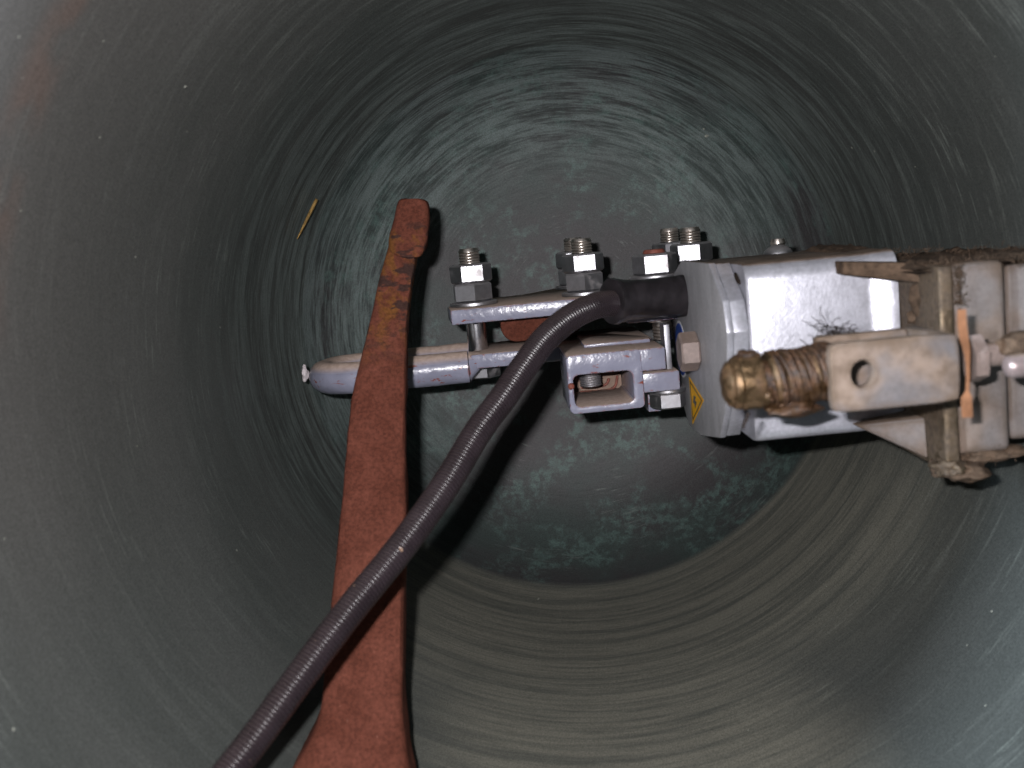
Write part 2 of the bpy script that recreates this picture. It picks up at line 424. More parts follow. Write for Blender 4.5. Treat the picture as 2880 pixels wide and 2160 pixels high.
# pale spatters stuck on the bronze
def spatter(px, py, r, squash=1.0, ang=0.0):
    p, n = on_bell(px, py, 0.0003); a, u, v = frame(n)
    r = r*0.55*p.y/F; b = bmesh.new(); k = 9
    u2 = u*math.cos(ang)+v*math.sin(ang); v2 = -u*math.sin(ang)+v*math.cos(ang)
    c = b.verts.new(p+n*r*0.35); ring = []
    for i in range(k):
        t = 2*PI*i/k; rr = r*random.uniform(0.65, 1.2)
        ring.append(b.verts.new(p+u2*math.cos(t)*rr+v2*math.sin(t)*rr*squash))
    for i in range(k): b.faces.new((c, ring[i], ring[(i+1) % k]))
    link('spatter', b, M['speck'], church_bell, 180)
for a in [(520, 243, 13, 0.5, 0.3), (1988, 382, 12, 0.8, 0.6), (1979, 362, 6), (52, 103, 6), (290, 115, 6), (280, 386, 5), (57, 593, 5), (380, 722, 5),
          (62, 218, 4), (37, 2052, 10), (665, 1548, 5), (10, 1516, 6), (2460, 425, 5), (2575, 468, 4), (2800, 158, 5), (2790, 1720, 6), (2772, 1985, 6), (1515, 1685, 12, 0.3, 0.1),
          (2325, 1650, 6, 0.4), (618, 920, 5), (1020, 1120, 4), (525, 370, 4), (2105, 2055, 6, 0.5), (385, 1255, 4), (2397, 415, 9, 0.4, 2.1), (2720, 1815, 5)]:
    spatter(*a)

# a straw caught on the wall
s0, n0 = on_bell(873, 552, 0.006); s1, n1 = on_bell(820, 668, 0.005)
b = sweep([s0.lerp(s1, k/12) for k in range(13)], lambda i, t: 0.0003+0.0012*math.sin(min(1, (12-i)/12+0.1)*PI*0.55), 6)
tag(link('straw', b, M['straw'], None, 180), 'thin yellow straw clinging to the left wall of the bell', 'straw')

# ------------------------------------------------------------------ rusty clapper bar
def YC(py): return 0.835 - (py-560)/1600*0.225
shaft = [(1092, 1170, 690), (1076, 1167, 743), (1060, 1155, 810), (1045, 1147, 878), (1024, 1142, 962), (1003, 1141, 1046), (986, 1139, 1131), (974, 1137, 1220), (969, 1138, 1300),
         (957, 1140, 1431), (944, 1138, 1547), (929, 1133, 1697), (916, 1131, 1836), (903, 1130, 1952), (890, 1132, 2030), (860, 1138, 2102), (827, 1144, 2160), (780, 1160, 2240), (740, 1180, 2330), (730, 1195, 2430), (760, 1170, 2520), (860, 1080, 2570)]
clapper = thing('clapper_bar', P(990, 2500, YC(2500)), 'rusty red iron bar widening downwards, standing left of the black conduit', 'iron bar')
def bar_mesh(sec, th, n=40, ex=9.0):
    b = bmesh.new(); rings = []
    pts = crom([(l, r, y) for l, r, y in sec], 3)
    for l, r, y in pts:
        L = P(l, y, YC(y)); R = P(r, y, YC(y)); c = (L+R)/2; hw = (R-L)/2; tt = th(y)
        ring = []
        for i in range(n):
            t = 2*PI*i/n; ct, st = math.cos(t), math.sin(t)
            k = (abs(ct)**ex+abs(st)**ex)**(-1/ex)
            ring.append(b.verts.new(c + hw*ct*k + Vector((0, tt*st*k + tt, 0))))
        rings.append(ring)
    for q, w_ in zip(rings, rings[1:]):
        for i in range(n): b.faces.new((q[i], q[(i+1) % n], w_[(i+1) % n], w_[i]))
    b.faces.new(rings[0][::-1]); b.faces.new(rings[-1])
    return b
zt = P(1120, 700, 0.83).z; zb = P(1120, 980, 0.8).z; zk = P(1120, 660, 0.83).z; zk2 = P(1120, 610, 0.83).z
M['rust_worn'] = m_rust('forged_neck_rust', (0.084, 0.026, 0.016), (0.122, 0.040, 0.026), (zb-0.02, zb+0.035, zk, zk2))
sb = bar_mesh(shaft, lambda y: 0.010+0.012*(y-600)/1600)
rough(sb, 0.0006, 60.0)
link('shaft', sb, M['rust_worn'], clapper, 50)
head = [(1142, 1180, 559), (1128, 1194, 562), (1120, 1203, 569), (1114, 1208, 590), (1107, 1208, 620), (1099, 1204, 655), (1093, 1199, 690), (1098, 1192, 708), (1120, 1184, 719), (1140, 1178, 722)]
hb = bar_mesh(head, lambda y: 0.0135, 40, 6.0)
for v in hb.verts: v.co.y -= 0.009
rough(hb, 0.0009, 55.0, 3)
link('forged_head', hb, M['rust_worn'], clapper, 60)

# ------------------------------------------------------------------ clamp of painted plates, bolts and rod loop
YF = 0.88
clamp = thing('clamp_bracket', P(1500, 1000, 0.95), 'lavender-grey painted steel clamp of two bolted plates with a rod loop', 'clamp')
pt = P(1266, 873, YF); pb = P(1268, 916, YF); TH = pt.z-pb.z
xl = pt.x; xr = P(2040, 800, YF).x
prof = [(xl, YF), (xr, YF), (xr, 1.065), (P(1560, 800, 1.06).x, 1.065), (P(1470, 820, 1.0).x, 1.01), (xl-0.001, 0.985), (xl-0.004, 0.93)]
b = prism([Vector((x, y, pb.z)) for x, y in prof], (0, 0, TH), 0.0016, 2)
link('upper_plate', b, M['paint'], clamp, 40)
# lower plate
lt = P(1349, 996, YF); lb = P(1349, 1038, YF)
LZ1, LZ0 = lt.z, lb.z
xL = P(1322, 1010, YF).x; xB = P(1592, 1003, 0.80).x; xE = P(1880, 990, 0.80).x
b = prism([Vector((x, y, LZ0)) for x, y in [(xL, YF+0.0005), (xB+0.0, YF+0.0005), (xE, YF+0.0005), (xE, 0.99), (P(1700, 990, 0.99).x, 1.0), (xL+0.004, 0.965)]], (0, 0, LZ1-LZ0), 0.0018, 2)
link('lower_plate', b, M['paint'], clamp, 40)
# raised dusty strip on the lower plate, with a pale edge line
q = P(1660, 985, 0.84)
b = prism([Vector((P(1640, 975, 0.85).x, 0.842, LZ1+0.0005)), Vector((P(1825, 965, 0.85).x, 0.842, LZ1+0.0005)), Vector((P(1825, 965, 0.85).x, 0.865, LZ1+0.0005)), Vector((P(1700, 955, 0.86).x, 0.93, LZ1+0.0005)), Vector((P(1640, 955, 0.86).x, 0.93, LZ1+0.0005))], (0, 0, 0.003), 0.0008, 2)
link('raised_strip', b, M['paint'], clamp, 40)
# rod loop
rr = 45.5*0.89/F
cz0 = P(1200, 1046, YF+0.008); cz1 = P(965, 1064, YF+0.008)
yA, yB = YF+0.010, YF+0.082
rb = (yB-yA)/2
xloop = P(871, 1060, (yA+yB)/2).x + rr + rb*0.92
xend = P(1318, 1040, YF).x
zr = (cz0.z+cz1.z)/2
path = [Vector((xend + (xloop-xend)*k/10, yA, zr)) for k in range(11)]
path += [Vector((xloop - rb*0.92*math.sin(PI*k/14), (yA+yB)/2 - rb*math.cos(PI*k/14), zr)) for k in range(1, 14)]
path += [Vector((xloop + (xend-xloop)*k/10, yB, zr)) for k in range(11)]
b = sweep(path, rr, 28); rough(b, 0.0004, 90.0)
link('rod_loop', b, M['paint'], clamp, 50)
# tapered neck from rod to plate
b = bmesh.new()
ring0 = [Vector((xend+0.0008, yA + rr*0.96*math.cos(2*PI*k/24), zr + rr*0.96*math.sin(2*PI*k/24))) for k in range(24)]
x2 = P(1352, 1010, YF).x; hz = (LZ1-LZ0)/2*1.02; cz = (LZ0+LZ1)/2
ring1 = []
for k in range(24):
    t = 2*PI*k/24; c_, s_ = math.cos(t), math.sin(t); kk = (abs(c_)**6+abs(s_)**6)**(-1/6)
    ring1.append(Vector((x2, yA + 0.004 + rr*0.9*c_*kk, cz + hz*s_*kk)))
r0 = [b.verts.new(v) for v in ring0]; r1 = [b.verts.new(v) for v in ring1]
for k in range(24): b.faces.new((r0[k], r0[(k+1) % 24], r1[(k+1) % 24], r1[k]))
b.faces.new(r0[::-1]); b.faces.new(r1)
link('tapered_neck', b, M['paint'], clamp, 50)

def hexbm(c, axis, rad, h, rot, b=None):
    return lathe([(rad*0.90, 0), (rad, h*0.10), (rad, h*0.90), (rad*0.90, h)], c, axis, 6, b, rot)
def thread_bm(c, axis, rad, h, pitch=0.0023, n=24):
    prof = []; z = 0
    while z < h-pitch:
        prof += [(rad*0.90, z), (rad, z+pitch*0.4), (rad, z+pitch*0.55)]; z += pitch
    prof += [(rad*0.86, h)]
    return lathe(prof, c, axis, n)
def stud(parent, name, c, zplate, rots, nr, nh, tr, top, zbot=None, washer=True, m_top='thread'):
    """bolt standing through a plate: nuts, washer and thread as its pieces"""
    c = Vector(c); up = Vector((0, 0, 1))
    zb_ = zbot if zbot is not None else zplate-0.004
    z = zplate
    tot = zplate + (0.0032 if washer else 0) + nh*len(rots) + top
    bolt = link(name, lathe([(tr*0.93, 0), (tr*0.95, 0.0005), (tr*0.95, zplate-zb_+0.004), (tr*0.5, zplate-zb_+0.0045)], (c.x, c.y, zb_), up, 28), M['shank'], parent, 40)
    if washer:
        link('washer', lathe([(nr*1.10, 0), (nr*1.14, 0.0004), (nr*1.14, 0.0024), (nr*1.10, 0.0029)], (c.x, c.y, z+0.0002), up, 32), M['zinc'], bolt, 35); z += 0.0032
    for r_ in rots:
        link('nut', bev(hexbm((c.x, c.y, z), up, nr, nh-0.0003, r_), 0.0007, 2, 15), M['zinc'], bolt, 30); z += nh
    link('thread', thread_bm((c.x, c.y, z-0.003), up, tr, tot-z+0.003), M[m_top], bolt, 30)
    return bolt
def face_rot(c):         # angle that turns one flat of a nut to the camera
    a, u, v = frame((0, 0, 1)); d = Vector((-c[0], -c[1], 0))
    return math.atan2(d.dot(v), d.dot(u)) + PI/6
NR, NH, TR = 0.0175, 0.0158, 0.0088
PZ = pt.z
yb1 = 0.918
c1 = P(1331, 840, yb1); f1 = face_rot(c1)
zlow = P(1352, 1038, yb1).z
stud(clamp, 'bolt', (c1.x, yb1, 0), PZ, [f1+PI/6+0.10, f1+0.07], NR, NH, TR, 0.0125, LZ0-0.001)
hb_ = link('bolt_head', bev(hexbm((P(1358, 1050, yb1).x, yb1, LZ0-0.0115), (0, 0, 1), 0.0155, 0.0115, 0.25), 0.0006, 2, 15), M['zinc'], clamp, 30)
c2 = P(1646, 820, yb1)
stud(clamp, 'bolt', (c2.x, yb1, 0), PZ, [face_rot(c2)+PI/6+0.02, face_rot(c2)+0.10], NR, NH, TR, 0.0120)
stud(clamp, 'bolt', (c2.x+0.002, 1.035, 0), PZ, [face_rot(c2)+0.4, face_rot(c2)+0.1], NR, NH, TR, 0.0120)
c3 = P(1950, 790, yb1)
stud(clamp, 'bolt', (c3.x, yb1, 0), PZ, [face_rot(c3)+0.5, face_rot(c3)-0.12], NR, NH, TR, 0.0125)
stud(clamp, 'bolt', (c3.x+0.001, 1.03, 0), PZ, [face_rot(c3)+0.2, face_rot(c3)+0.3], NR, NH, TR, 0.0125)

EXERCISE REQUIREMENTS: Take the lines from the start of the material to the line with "tag(link('straw', b, M['straw'], None, 180), 'thin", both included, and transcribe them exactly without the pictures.

WRITTEN SOLUTION:
Write part 2 of the bpy script that recreates this picture. It picks up at line 424. More parts follow. Write for Blender 4.5. Treat the picture as 2880 pixels wide and 2160 pixels high.
# pale spatters stuck on the bronze
def spatter(px, py, r, squash=1.0, ang=0.0):
    p, n = on_bell(px, py, 0.0003); a, u, v = frame(n)
    r = r*0.55*p.y/F; b = bmesh.new(); k = 9
    u2 = u*math.cos(ang)+v*math.sin(ang); v2 = -u*math.sin(ang)+v*math.cos(ang)
    c = b.verts.new(p+n*r*0.35); ring = []
    for i in range(k):
        t = 2*PI*i/k; rr = r*random.uniform(0.65, 1.2)
        ring.append(b.verts.new(p+u2*math.cos(t)*rr+v2*math.sin(t)*rr*squash))
    for i in range(k): b.faces.new((c, ring[i], ring[(i+1) % k]))
    link('spatter', b, M['speck'], church_bell, 180)
for a in [(520, 243, 13, 0.5, 0.3), (1988, 382, 12, 0.8, 0.6), (1979, 362, 6), (52, 103, 6), (290, 115, 6), (280, 386, 5), (57, 593, 5), (380, 722, 5),
          (62, 218, 4), (37, 2052, 10), (665, 1548, 5), (10, 1516, 6), (2460, 425, 5), (2575, 468, 4), (2800, 158, 5), (2790, 1720, 6), (2772, 1985, 6), (1515, 1685, 12, 0.3, 0.1),
          (2325, 1650, 6, 0.4), (618, 920, 5), (1020, 1120, 4), (525, 370, 4), (2105, 2055, 6, 0.5), (385, 1255, 4), (2397, 415, 9, 0.4, 2.1), (2720, 1815, 5)]:
    spatter(*a)

# a straw caught on the wall
s0, n0 = on_bell(873, 552, 0.006); s1, n1 = on_bell(820, 668, 0.005)
b = sweep([s0.lerp(s1, k/12) for k in range(13)], lambda i, t: 0.0003+0.0012*math.sin(min(1, (12-i)/12+0.1)*PI*0.55), 6)
tag(link('straw', b, M['straw'], None, 180), 'thin yellow straw clinging to the left wall of the bell', 'straw')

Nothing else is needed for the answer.